Collect all lines below with the string "script".

start Data shown

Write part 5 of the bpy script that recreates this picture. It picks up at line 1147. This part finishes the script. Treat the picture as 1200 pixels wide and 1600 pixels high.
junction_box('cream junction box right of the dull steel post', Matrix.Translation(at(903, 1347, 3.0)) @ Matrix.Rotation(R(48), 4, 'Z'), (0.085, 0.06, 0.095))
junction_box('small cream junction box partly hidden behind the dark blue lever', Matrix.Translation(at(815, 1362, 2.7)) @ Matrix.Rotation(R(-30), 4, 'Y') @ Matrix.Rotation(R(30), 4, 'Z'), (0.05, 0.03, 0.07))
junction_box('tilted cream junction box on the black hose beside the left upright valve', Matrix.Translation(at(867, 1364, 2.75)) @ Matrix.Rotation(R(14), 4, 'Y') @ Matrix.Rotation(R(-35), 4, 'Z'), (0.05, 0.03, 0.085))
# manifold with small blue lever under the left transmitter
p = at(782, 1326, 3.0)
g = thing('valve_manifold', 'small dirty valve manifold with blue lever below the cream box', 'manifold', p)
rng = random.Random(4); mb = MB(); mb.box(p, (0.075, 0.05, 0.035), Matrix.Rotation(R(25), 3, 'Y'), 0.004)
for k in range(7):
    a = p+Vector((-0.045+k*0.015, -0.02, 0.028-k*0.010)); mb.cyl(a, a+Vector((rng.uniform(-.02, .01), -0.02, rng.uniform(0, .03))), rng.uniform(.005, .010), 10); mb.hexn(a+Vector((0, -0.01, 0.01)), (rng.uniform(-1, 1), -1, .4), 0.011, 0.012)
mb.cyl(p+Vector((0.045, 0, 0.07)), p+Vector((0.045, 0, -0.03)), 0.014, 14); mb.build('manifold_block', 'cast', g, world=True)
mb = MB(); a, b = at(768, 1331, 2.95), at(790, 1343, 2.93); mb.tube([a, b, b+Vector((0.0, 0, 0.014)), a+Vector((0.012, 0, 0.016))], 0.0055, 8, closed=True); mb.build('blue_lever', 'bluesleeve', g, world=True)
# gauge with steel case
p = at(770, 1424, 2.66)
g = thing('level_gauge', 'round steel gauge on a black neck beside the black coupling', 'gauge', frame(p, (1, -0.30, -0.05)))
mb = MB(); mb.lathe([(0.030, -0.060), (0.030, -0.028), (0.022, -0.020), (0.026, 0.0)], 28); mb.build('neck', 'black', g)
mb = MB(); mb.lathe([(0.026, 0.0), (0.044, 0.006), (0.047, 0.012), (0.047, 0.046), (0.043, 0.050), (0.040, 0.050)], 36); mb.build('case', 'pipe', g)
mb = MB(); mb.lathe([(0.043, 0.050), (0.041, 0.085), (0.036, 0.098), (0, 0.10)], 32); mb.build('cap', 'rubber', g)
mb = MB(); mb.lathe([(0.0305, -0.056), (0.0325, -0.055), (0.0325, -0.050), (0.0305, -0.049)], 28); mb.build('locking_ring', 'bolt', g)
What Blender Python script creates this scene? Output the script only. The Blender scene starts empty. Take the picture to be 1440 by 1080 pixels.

end Data shown

Answer:
Write part 5 of the bpy script that recreates this picture. It picks up at line 1147. This part finishes the script. Treat the picture as 1200 pixels wide and 1600 pixels high.
What Blender Python script creates this scene? Output the script only. The Blender scene starts empty. Take the picture to be 1440 by 1080 pixels.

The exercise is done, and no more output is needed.